## Task requirements
Set down word for word each line from the start of the listing through the line that contains "PI = math.pi", both included.
··· Records provided ···
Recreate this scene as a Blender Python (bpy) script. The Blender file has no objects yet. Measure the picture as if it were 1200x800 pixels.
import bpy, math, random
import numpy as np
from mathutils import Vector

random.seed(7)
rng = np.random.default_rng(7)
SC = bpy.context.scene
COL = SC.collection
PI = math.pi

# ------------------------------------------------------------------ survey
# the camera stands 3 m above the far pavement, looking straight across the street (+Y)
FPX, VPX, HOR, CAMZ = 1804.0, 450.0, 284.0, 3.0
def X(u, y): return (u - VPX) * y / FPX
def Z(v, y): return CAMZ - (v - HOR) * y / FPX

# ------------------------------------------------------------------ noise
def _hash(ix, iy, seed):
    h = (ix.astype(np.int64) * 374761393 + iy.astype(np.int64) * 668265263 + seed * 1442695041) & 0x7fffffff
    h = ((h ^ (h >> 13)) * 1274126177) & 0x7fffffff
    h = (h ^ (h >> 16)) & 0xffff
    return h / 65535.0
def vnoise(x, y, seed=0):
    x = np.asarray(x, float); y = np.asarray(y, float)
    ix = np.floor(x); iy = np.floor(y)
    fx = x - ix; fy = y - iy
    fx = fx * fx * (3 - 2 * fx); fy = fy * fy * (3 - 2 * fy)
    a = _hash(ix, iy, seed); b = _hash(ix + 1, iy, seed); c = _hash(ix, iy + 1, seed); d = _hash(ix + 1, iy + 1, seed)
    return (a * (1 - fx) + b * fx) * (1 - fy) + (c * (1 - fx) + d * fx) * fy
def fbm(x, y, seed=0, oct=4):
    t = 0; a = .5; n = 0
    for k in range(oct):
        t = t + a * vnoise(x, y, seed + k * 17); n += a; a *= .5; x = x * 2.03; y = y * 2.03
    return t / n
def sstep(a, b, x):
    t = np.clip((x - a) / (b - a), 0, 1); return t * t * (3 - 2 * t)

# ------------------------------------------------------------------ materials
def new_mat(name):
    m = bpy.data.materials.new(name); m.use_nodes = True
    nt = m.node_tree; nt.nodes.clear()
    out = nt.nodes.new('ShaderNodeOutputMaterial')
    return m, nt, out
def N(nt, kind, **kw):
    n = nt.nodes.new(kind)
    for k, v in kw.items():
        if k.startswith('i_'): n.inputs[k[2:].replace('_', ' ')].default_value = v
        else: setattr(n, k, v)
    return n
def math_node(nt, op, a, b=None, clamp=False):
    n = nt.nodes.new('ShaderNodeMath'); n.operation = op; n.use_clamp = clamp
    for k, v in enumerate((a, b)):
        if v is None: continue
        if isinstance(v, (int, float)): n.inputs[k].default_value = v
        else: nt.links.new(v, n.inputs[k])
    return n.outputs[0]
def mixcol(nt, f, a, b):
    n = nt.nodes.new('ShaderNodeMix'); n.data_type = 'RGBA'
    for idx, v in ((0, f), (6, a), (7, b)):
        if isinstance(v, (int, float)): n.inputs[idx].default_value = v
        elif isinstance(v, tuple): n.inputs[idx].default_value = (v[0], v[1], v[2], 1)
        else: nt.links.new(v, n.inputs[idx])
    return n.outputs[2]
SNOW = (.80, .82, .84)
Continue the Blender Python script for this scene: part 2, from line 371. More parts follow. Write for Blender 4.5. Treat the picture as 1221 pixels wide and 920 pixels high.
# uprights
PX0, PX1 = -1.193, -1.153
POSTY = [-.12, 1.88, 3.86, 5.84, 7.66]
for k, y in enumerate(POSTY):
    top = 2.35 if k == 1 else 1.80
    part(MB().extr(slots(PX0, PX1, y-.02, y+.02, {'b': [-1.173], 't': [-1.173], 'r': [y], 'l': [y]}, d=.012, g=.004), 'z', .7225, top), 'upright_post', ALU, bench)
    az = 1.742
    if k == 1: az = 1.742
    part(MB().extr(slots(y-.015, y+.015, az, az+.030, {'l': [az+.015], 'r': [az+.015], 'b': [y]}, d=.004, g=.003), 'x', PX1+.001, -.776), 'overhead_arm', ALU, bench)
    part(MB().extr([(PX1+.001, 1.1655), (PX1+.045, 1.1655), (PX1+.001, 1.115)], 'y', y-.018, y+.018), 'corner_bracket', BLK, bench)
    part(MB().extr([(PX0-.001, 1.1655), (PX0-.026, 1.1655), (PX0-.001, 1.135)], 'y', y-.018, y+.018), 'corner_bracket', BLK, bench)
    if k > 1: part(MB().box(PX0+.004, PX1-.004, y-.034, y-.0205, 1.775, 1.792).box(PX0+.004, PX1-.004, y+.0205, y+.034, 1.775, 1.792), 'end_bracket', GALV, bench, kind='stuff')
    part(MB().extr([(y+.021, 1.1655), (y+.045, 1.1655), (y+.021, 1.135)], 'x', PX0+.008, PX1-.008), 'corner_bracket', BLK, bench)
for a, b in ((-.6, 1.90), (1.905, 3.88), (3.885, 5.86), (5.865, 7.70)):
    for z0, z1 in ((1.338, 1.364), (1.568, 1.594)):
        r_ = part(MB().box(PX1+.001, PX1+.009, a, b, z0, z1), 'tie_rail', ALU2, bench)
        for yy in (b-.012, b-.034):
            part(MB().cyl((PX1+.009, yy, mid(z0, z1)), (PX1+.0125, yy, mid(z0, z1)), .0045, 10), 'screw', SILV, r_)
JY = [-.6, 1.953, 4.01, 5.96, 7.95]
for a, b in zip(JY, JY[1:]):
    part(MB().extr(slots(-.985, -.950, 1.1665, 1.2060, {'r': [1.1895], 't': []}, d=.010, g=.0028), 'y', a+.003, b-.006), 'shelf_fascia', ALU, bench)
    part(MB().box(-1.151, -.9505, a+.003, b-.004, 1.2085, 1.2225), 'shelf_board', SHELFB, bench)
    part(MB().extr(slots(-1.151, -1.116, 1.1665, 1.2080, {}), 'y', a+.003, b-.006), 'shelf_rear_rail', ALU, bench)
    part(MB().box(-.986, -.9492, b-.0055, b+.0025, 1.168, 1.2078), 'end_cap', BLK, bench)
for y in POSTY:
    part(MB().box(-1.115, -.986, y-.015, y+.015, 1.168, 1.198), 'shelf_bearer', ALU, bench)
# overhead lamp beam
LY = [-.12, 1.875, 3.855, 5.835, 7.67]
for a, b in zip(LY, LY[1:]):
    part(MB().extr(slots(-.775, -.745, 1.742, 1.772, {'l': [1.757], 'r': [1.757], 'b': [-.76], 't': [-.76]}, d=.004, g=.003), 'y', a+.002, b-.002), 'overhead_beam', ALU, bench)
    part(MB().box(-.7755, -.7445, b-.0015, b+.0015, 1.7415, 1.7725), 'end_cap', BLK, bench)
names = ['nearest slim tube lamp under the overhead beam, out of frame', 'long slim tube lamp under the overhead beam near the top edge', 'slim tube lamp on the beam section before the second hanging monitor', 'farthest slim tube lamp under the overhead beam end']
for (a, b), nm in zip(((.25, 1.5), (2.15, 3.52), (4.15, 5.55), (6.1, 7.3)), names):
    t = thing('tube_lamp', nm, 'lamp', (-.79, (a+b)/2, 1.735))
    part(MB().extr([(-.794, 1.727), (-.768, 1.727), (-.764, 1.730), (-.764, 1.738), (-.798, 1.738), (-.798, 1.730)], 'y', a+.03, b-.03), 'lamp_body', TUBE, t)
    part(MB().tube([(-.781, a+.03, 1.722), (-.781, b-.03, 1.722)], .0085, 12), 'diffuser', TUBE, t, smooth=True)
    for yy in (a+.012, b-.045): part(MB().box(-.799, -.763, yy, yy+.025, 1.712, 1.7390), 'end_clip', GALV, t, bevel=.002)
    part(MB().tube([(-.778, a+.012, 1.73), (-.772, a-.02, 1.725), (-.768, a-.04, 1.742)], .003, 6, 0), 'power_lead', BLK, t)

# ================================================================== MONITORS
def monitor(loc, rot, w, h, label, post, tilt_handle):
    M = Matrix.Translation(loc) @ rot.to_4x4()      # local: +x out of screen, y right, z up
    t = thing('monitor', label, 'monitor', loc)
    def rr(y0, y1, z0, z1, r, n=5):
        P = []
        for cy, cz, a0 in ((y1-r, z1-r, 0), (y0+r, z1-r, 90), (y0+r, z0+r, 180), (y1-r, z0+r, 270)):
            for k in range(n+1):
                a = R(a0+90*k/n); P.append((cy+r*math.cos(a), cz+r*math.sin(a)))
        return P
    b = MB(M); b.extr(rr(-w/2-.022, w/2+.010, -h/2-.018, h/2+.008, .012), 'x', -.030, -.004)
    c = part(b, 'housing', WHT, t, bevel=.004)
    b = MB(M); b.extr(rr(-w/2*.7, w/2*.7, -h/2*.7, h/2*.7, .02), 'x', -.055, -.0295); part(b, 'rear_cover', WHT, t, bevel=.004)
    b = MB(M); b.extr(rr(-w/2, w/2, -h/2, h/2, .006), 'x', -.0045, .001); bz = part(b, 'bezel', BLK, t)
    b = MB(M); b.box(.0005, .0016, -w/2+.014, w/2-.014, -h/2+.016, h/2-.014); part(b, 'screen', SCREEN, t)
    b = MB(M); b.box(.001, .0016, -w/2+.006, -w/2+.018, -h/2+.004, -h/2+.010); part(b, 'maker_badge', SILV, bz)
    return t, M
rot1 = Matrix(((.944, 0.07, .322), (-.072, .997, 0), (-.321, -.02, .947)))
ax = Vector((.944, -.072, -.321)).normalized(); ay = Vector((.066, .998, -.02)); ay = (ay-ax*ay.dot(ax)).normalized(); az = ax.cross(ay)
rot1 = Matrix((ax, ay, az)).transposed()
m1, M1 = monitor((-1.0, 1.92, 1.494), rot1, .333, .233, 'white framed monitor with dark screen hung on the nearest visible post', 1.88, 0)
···
## Result of the exercise
Recreate this scene as a Blender Python (bpy) script. The Blender file has no objects yet. Measure the picture as if it were 1200x800 pixels.
import bpy, math, random
import numpy as np
from mathutils import Vector

random.seed(7)
rng = np.random.default_rng(7)
SC = bpy.context.scene
COL = SC.collection
PI = math.pi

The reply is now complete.